Горькому на следующий день ответила Н. В. Крандиевская:
«Спасибо Вам, дорогой Алексей Максимович, за хорошее письмо Ваше. Я читала его вслух Алёше и видела, как ему было приятно. Он очень просит передать, что крепко Вас обнимает и благодарит за дружескую заботу о нем. Сам писать еще не может».
Алексей Николаевич написал Горькому только 15 января:
«Дорогой Алексей Максимович, спасибо за Ваше доброе письмо, мне очень хочется за него обнять Вас крепко, потому что, помимо прочего, я Вас очень, очень люблю. Туся держит при себе это письмо вроде шестопера, чтобы бить меня по затылку в случае каких-либо легкомысленных намерений с моей стороны.
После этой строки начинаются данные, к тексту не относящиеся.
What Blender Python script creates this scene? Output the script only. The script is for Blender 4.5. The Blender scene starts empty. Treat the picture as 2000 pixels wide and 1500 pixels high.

А в общем, вышло к лучшему, – жизнь надо было давно переменить, но это было очень трудно без вторжения чего-то насильственного. Точка. Честное слово, я начал жить серьезно. Лечит меня Бадмаев, изумительный человек, умной и нежной души. Пью разные травы и настойки, медвежью желчь, тертых ящериц и прочие занимательные вещи. Второй день выхожу, но чувствую себя всё еще неважно, так вроде какого-то серого обывателя. Вот что значит сердце. В ноябре написал пьесу, в 3 недели 12 картин, а сейчас трудно связать две фразы. Бадмаев говорит, что наладится. Мне очень хочется приехать работать в Тессели в апреле – до жаров. Буду вести у Вас исключительно примерную и трудовую жизнь, работать над “19-м годом”».
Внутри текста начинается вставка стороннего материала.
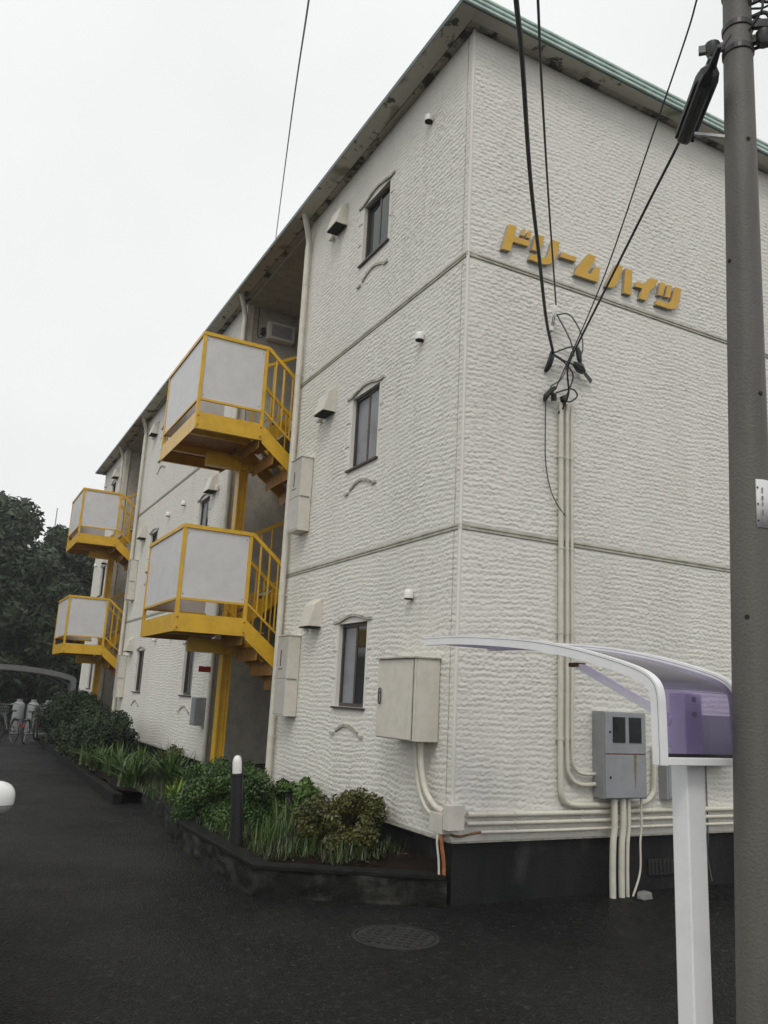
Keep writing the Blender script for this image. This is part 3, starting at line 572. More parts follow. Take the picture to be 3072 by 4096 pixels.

Через два дня А. Н. Толстой послал в Горки только что вышедшее в «Советском писателе» новое издание «Петра Первого» (первые две книги в одном переплете) с дарственной надписью: «Дорогому другу Алексею Максимовичу. А. Толстой. 17/I–1935».
Горький написал в Детское Село 20 января:
«Многоуважаемая тезка –
получил здравомыслящее письмо ваше, премного обрадовался. Не шутя – очень приятно было видеть знакомый почерк, крупный, твердый и еще приятнее читать, что “в общем вышло к лучшему”. Да будет так, и не сомневаюсь, что так и будет. А что касается Туси, так это – замечательная тетя, и каждый раз, когда я ее вижу, – мне очень досадно, что по возрасту я не могу быть ее племянником, а если б мог – влюбился бы в нее смертельно. Об этом не надо говорить ей, чтобы она не испугалась и не возненавидела меня. Но – шутки прочь!
Вот что, дорогой А. Н. Амнистирован и приехал в Москву Аршинов, анархист, друг и ”руковод“ Махно. Я думаю, что вам, для работы над “19 г.”, может быть, следовало бы побеседовать с ним. А посему: я бы предложил вот что: если здоровье позволяет, – перекатитесь сюда, в Горки, вместе с Тусей, захватив с собою фунтов 16 Бадмаевских трав, Черткова знает, как надо обращаться с ними, ох! – она очень хорошо знает это!»
«Золотой ключик»
Однако, вместо работы над «19-м годом» (окончательный вариант названия романа – «Хмурое утро»), А. Н. Толстой взялся за сказку о деревянном человечке. В начале февраля 1935 года сообщил Горькому:
«Я работаю над Пиноккио, вначале хотел только русским языком написать содержание Коллоди. Но потом отказался от этого, выходит скучновато и пресновато. С благословения Маршака пишу на эту же тему по-своему. Мне очень хочется почитать эту книжку в Горках – посадить Марфу, Дарью и еще кого-нибудь, скажем, Тимошу, и прочесть детям.
Здоровье совсем восстановилось и даже чувствую себя лучше, чем прежде, потому что не употребляю горячительных напитков и горячим вином не упиваюсь до изумления».